L’idée de développer un réseau social politique a déjà été expérimenté par l’UMP et le PS sans grand succès. En janvier 2010, le parti de droite lançait « Les créateurs de possibles », fermé 13 mois plus tard. « Une grosse foirade », selon Benoist Apparu alors en charge du numérique au sein du parti. Le site n’avait attiré que 15 000 inscrits pour une facture d’un million d’euros. Même si l’ancien ministre du Logement veut croire qu’il s’agissait d’une bonne idée : « J’ai le sentiment que ce réseau social qu’on a voulu d’action restait le bon choix. Je reconnais qu’il était peut-être un peu fourre-tout. C’est difficile de répondre aujourd’hui quant aux raisons de cet échec. » Et même s’il n’a pas fermé ses portes, on ne peut pas dire que le réseau socialiste, la Coopol, ait connu plus de réussite.

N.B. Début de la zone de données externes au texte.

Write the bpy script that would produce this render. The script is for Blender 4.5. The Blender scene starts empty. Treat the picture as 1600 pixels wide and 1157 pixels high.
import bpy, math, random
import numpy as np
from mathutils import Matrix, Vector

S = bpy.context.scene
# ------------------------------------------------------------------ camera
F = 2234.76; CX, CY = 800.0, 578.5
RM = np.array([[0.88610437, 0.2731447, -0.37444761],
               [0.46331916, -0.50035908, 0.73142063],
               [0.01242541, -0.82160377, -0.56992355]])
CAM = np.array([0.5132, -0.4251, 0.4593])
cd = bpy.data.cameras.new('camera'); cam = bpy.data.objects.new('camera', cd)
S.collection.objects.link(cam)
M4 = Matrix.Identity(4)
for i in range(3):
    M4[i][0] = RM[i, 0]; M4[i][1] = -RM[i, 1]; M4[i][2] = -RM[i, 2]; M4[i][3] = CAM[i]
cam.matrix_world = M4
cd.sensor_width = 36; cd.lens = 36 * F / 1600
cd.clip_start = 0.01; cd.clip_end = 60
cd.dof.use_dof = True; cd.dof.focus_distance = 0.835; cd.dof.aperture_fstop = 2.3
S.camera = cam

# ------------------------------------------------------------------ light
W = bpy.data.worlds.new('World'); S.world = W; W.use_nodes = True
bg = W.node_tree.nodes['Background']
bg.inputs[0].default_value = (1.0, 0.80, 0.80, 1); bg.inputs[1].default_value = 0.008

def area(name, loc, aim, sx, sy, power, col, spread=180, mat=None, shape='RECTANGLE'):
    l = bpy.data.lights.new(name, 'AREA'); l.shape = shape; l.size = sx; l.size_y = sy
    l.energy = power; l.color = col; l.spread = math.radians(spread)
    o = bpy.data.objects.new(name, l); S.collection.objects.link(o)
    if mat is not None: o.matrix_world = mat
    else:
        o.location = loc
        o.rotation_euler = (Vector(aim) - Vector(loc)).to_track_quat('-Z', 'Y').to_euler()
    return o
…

Pour Fabienne Greffet, maître de conférences en science politique à l’université de Nancy et auteure en 2012 de Le Web dans la recherche en science politique : nouveaux terrains, nouveaux enjeux, outre les limites techniques liées à l’interface, les réseaux sociaux lancés par le PS et l’UMP ont pâti de l’explosion des réseaux sociaux traditionnels comme Facebook ou Twitter. « Les discussions, la transmission de documents se faisait tout aussi bien voire plus naturellement que sur les plateformes destinés aux uniques militants et sympathisants », explique-t-elle. Une raison invoquée qui jette encore plus d’ombre sur le lancement des « Patriotes » quatre années plus tard, en 2014.
L’ombre des affaires judiciaires et de Frédéric Chatillon
Une autre raison du mutisme du FN sur son réseau social pourrait se cacher dans la mise en examen de Jean-François Jalkh. Le vice-président et responsable des questions juridiques du FN a été mis en examen le 19 mai dernier dans l’enquête sur le financement de campagnes électorales du parti. Il est poursuivi en tant que secrétaire général de Jeanne, le microparti de Marine Le Pen, qui fait déjà l’objet d’une mise en examen en tant que personne morale. Il est le premier haut cadre du FN à être inquiété dans cette affaire pour escroqueries, abus de confiance et acceptation par un parti politique d’un financement provenant d’une personne morale, en l’occurrence la société de communication Riwal fondée par Frédéric Chatillon, ancien du syndicat étudiant d’extrême droite le Gud et proche de Marine Le Pen. Riwal, c’est aussi la société qui s’occupe… des « Patriotes ».